* [What is required]: Your answer should consist only of the lines below from the one with "Write the bpy script that would produce this render. Use" through the one with "SUN_POWER = 5.0", copied exactly.

* [Records supplied]:
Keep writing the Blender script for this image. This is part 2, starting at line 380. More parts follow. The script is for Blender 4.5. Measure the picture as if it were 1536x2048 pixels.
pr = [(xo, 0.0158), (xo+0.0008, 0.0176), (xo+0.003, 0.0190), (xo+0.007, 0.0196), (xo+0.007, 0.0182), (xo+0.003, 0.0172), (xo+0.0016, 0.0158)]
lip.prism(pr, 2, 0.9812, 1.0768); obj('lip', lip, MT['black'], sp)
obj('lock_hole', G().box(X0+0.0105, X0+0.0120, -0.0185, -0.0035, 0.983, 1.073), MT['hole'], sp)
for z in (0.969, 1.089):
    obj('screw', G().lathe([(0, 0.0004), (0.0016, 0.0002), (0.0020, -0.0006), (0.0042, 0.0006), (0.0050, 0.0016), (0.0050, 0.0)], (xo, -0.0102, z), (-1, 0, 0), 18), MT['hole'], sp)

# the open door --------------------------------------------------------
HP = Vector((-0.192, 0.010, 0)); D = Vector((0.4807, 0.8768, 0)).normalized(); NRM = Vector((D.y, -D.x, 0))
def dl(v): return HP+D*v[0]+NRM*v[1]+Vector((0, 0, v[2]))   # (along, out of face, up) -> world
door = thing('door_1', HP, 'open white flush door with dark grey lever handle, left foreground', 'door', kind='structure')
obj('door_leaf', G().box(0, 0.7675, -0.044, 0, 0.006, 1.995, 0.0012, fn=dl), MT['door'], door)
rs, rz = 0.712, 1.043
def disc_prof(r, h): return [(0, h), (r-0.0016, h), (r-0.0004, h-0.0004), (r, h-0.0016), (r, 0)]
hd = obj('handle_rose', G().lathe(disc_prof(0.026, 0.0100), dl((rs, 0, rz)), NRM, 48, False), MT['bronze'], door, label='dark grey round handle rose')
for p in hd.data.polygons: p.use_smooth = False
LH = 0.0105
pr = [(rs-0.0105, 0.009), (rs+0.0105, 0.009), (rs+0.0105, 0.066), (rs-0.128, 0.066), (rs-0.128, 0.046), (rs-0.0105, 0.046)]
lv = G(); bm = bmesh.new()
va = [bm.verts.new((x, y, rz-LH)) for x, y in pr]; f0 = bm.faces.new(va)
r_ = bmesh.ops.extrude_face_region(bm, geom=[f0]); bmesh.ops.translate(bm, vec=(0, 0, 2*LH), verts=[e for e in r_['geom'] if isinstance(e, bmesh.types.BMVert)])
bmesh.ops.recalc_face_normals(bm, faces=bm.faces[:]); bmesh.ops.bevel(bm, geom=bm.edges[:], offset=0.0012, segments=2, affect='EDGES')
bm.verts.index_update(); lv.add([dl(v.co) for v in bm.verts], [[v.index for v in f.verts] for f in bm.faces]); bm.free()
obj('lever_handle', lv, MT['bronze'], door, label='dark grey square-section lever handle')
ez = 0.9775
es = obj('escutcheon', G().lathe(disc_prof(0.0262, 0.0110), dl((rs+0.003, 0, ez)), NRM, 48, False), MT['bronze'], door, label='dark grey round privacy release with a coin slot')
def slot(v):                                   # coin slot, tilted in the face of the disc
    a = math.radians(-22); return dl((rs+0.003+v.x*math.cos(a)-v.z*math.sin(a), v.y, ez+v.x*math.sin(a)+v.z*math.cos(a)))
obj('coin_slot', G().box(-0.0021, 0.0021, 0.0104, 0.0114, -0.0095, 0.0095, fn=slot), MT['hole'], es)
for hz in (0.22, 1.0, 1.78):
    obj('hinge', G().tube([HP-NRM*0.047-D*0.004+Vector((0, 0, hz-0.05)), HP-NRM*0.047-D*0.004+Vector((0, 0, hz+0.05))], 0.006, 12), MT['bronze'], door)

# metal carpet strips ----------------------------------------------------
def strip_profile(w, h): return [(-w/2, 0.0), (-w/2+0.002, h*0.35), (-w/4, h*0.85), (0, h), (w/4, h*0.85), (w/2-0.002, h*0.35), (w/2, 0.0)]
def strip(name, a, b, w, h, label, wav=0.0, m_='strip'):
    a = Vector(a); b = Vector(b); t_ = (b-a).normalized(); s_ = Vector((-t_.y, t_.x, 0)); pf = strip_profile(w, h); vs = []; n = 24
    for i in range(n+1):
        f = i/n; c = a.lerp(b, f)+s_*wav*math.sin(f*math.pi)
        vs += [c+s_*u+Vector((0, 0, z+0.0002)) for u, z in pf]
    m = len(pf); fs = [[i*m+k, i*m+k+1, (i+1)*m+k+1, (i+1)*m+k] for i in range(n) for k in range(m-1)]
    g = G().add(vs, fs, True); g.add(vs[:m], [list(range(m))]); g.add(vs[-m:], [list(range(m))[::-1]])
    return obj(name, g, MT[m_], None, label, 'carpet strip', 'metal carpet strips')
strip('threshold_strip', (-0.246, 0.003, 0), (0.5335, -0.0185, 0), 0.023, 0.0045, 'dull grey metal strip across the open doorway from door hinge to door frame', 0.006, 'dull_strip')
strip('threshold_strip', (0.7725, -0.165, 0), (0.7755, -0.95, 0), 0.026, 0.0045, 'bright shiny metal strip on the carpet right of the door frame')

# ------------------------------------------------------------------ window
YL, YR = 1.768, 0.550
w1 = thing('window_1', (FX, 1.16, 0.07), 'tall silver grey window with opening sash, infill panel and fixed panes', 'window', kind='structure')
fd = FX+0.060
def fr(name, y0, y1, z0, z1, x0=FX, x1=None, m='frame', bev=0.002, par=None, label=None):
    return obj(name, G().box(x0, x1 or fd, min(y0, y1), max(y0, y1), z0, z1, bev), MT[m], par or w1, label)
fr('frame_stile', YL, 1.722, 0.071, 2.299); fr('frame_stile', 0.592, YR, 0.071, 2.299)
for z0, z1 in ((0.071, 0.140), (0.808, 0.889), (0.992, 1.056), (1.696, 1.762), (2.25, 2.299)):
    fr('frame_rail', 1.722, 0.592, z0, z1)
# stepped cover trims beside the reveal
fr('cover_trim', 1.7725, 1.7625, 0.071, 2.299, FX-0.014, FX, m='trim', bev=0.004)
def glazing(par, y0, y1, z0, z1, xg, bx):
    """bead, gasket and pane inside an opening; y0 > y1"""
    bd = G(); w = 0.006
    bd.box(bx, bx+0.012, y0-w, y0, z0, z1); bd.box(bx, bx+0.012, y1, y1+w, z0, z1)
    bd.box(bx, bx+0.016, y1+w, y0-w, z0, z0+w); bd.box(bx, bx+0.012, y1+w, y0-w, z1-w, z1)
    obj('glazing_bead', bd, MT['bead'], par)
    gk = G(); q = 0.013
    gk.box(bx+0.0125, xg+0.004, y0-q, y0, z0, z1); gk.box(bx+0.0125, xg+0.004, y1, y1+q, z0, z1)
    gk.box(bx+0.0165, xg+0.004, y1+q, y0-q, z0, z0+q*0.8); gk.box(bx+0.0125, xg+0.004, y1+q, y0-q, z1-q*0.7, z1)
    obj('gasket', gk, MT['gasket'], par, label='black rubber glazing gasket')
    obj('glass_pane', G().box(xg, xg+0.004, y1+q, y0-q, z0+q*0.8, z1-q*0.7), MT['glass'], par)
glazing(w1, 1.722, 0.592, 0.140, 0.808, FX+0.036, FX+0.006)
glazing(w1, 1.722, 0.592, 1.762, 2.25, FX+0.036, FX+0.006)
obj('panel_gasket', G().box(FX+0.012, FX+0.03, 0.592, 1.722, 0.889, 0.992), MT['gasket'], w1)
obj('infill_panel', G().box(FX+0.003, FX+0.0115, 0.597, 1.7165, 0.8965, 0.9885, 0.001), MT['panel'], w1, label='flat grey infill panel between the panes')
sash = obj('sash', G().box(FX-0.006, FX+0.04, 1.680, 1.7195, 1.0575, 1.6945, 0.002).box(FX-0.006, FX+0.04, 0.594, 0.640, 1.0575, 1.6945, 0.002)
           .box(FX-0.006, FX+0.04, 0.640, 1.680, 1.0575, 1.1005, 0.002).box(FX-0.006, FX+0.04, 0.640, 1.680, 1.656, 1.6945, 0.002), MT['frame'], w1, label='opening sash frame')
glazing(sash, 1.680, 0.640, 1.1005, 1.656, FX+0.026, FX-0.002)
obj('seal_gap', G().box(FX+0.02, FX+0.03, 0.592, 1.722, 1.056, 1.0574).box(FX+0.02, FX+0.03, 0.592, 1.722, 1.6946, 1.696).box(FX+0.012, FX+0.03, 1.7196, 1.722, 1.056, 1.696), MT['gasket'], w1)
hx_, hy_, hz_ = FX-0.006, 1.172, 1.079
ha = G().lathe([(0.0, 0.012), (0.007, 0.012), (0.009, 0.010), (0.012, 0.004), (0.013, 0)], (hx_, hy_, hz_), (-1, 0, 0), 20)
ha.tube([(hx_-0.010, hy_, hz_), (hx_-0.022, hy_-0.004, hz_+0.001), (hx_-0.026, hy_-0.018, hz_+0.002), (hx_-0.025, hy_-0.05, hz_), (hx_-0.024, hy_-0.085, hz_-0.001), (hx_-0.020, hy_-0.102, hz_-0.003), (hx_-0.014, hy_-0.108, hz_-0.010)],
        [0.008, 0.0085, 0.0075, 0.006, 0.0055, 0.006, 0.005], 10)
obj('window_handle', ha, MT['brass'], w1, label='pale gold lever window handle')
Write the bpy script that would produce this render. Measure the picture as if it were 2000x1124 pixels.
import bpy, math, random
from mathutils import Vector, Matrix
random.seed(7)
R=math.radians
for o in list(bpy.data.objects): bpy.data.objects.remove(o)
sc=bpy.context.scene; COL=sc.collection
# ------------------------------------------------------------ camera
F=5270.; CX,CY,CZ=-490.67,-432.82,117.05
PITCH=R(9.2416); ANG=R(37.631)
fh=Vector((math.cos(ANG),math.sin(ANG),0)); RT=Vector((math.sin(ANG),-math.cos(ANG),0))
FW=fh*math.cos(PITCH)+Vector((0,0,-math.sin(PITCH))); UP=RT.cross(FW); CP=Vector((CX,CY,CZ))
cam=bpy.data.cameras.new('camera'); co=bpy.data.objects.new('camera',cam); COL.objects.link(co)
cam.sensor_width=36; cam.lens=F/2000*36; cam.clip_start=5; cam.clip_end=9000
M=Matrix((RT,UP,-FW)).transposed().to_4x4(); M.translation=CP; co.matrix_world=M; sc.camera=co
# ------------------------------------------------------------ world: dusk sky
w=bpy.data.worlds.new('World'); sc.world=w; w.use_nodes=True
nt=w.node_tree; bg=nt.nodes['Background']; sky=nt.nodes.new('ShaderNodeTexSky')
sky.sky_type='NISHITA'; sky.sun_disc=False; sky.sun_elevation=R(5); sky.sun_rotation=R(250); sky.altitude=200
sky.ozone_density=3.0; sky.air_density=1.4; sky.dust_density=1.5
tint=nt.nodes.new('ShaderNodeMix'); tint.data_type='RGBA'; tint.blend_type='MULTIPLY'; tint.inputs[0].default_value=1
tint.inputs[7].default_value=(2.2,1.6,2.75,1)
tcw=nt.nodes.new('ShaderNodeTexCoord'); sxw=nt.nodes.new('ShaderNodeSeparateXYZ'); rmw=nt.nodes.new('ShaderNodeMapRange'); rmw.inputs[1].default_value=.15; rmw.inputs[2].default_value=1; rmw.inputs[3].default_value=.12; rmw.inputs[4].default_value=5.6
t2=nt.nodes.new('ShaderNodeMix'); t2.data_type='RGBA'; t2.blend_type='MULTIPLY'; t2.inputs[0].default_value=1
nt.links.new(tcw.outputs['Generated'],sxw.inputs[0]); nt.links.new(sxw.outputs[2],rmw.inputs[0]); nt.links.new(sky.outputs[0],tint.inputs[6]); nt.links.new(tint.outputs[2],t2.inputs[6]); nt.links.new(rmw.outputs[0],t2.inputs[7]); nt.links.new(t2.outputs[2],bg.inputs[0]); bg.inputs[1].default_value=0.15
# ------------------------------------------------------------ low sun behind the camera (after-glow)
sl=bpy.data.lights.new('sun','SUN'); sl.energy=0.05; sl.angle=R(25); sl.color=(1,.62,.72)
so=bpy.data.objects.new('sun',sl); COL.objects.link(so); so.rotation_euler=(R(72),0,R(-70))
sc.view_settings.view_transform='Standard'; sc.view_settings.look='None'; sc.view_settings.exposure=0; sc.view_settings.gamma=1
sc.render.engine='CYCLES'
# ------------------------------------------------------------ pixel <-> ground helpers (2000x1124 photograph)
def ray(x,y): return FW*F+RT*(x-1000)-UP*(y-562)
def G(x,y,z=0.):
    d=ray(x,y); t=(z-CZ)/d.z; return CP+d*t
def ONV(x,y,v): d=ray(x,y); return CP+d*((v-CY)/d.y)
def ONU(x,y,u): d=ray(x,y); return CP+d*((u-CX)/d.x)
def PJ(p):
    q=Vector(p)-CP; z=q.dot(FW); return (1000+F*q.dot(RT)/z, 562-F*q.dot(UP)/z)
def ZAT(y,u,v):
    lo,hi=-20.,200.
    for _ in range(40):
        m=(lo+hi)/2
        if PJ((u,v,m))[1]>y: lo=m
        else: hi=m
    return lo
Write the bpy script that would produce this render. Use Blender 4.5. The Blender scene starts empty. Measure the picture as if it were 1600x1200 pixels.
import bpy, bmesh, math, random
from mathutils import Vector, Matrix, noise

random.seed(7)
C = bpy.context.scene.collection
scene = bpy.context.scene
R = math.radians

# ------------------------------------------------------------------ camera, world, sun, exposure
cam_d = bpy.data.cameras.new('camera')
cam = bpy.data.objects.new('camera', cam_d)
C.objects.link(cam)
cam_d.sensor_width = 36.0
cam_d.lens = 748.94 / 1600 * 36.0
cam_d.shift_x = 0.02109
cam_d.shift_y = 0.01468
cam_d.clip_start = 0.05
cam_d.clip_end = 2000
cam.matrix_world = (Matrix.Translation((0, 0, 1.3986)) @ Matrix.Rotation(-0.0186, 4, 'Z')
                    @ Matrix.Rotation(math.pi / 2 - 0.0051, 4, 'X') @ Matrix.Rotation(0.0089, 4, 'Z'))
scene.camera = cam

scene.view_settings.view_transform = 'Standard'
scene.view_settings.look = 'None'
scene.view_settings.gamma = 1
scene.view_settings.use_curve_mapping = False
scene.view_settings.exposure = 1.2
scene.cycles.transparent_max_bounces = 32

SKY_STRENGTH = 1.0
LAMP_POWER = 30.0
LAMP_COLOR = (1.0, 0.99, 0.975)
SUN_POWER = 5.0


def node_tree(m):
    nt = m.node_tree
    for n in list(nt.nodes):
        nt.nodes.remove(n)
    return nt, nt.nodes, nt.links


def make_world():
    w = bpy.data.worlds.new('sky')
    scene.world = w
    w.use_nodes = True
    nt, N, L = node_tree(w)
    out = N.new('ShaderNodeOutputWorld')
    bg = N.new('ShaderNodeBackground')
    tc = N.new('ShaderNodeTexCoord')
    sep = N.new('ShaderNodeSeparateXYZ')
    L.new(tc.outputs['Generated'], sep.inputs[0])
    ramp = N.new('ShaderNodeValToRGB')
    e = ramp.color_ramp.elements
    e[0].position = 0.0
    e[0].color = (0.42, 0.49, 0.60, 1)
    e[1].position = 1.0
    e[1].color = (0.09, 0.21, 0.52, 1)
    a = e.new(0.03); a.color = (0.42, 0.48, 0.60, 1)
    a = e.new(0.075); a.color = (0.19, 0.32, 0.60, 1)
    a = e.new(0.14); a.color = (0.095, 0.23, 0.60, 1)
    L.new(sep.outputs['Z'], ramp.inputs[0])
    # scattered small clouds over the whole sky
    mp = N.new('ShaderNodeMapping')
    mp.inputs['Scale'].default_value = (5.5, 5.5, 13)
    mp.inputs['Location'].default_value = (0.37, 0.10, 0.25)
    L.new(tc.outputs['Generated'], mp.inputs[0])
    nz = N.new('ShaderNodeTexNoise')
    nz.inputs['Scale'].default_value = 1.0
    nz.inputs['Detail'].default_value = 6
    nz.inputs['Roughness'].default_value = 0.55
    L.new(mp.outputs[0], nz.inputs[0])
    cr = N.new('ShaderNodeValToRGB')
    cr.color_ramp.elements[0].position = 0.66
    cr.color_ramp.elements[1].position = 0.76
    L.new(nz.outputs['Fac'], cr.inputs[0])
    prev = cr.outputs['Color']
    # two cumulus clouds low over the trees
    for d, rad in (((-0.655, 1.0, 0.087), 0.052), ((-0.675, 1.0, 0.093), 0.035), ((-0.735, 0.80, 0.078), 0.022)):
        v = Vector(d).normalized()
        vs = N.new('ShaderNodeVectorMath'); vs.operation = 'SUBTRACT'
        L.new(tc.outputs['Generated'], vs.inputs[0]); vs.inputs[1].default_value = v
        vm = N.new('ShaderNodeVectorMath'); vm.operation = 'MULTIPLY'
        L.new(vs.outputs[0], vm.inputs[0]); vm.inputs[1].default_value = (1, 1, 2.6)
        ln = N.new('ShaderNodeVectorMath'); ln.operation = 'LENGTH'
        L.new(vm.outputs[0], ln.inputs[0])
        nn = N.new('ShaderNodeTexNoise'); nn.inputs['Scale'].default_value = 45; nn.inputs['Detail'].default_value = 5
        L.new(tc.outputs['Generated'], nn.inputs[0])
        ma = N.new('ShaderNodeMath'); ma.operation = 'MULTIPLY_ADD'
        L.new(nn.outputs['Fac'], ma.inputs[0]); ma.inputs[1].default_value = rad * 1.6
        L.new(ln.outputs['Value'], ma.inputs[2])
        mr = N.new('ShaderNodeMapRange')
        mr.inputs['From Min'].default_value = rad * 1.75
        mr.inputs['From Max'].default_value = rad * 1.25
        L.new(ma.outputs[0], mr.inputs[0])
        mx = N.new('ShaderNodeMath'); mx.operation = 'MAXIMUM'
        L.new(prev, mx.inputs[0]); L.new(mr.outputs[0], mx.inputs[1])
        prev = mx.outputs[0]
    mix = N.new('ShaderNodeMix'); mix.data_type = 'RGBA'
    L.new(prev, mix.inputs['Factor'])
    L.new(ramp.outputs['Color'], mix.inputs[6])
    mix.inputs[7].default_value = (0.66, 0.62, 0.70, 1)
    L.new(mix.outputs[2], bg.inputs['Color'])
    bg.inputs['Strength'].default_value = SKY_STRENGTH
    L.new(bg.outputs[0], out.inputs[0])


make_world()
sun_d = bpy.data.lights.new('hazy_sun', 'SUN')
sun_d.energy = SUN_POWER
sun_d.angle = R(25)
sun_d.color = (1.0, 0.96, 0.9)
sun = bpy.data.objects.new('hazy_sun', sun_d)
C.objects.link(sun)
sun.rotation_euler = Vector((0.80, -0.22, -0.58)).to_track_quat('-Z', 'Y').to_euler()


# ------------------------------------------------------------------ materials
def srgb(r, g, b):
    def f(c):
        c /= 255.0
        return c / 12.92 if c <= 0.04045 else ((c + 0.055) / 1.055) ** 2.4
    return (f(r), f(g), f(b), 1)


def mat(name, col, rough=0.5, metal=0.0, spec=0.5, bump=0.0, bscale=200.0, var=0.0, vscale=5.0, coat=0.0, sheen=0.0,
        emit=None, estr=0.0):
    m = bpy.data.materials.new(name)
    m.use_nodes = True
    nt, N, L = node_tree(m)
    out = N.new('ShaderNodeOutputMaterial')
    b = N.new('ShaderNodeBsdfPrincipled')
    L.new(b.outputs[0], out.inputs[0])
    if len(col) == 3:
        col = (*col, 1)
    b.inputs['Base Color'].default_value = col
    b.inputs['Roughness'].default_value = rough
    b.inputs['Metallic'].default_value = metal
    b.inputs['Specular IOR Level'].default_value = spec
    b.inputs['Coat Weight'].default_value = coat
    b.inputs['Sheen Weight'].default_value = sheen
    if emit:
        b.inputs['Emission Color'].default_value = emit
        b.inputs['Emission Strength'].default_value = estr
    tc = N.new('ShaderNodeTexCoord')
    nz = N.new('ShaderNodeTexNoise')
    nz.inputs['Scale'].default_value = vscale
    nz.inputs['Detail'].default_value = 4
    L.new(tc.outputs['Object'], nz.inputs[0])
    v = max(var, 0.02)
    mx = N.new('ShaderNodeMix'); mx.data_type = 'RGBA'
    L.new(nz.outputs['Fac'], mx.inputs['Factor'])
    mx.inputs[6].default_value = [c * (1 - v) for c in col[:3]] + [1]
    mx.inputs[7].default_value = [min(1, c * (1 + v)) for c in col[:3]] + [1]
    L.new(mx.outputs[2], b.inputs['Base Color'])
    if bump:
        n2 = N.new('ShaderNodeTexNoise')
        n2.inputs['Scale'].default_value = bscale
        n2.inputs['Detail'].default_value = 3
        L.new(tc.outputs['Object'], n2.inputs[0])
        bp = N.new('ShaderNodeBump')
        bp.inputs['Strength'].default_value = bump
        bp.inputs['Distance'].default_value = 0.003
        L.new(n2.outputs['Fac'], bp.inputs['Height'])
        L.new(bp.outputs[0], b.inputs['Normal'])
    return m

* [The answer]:
Write the bpy script that would produce this render. Use Blender 4.5. The Blender scene starts empty. Measure the picture as if it were 1600x1200 pixels.
import bpy, bmesh, math, random
from mathutils import Vector, Matrix, noise

random.seed(7)
C = bpy.context.scene.collection
scene = bpy.context.scene
R = math.radians

# ------------------------------------------------------------------ camera, world, sun, exposure
cam_d = bpy.data.cameras.new('camera')
cam = bpy.data.objects.new('camera', cam_d)
C.objects.link(cam)
cam_d.sensor_width = 36.0
cam_d.lens = 748.94 / 1600 * 36.0
cam_d.shift_x = 0.02109
cam_d.shift_y = 0.01468
cam_d.clip_start = 0.05
cam_d.clip_end = 2000
cam.matrix_world = (Matrix.Translation((0, 0, 1.3986)) @ Matrix.Rotation(-0.0186, 4, 'Z')
                    @ Matrix.Rotation(math.pi / 2 - 0.0051, 4, 'X') @ Matrix.Rotation(0.0089, 4, 'Z'))
scene.camera = cam

scene.view_settings.view_transform = 'Standard'
scene.view_settings.look = 'None'
scene.view_settings.gamma = 1
scene.view_settings.use_curve_mapping = False
scene.view_settings.exposure = 1.2
scene.cycles.transparent_max_bounces = 32

SKY_STRENGTH = 1.0
LAMP_POWER = 30.0
LAMP_COLOR = (1.0, 0.99, 0.975)
SUN_POWER = 5.0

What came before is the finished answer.